To me, our food (kai) culture and sector are connected in an ambiguous way, but why isn’t it more prominent? Food culture runs deeper than just cuisine. Culture is a way of life, and food and culture are closely linked, influencing each other. If we can strengthen this connection, it could benefit our farmers and producers and add value for both international and domestic consumers.
In the countries I visited, particularly Italy, there was a strong food culture. Food was a vital means of expressing identity, values, and history. Food was not only about eating but also about the rituals of making, serving and enjoying it. Why have a long Italian lunch enjoyed for hours in a large group? So you can really appreciate the food, its quality, and its origins.
Some food experiences, like visiting a cheese factory, might seem cliche or touristy, but the demand for these types of experiences is significant. People want to learn and understand more about the origins of their food.
I visited a producer of Parmigiano Reggiano, a legally protected aged cheese that can only be made in specific regions. Here, we learned about DOP (Protected Designation of Origin). Italy and other European countries use this labelling and traceability system to preserve and protect regionally produced foods.
Another example is balsamic vinegar from Modena. DOP guarantees the product is high quality and made by local farmers using traditional methods. After this visit, I gained a new appreciation for artisan food.
What can we learn from this? It showcases how food provenance can add value to crops and livestock, and create alternative distribution channels for agrifood products. These insights are highly relevant for those operating and interested in growing New Zealand agritourism.
But I would also argue it’s relevant to the wider New Zealand food and fibre sector. Our relationship with food and how it links to our identity, values and history is an important conversation. If we want to capture more value from our food production, we must understand more about our own food culture.
Indigenous knowledge can teach us a lot. We have it at our doorstep, and we need to be willing to listen. We also have rich multicultural influences and an abundance of delicious local food and ingredients.
New Zealand farmers embody ingenuity, resilience, and stewardship. Can we find a way to sell this to the world as a unified package rather than in silos?
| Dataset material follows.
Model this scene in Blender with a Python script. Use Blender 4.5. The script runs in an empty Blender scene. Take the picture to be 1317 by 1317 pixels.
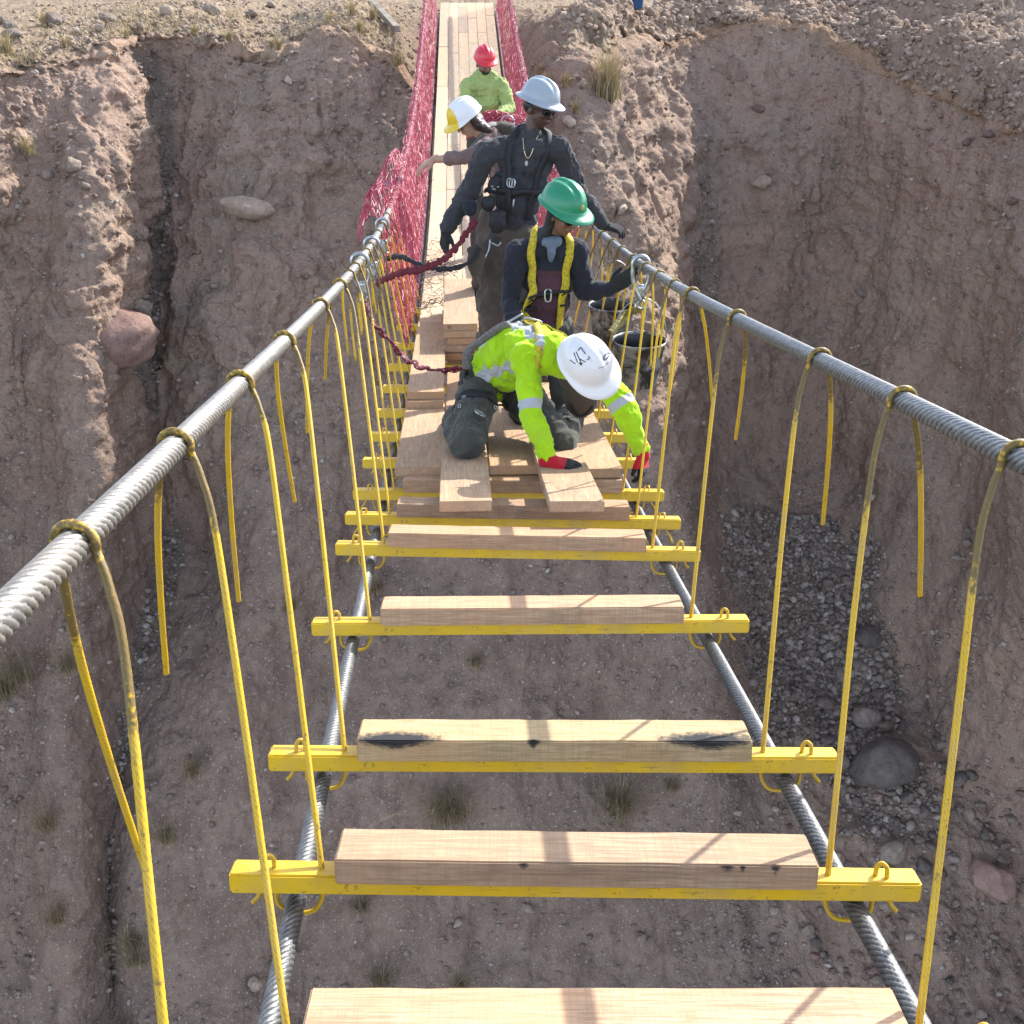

As a food-exporting nation, let’s connect people to our food provenance, farming practices, and New Zealand food culture. This could be valuable because culture isn’t marketing. Instead, this culture is authentic and can then be communicated to the world using effective marketing. These marketing messages can appeal to the relationship people have with food in attempts to garner more appreciation of where food comes from.
Domestically, this might involve encouraging people to try more local, diverse, and Indigenous foods. It’s no secret we seem to export nutritionally dense food and import more highly processed foods.
Food festivals like Hokitika’s Wild Foods festival are also fantastic examples of celebrating and rediscovering the pleasure of eating. For urban dwellers, community gardens where people can learn to grow their own food can foster a sense of ownership and more understanding of food production. Strengthening this type of food culture among our communities means it can permeate authentically into our food and fibre production but also contribute to creating a healthier population.
Kai brings people together, so how do we ignite a culture that values feeding ourselves well? This must be affordable too. Farmers, agri-businesses, the government and citizens all have a role to play in this.
What might this look like for New Zealand, and how can we be louder and prouder about our food culture? I think it’s waiting to be explored, redefined, and emphasised not only in our markets but in the community as demand grows for these types of experiences.
For now, I invite you to take a step back from your busy, fast-paced life and really appreciate your next meal. I hope it’s slow, delicious and enjoyed with loved ones.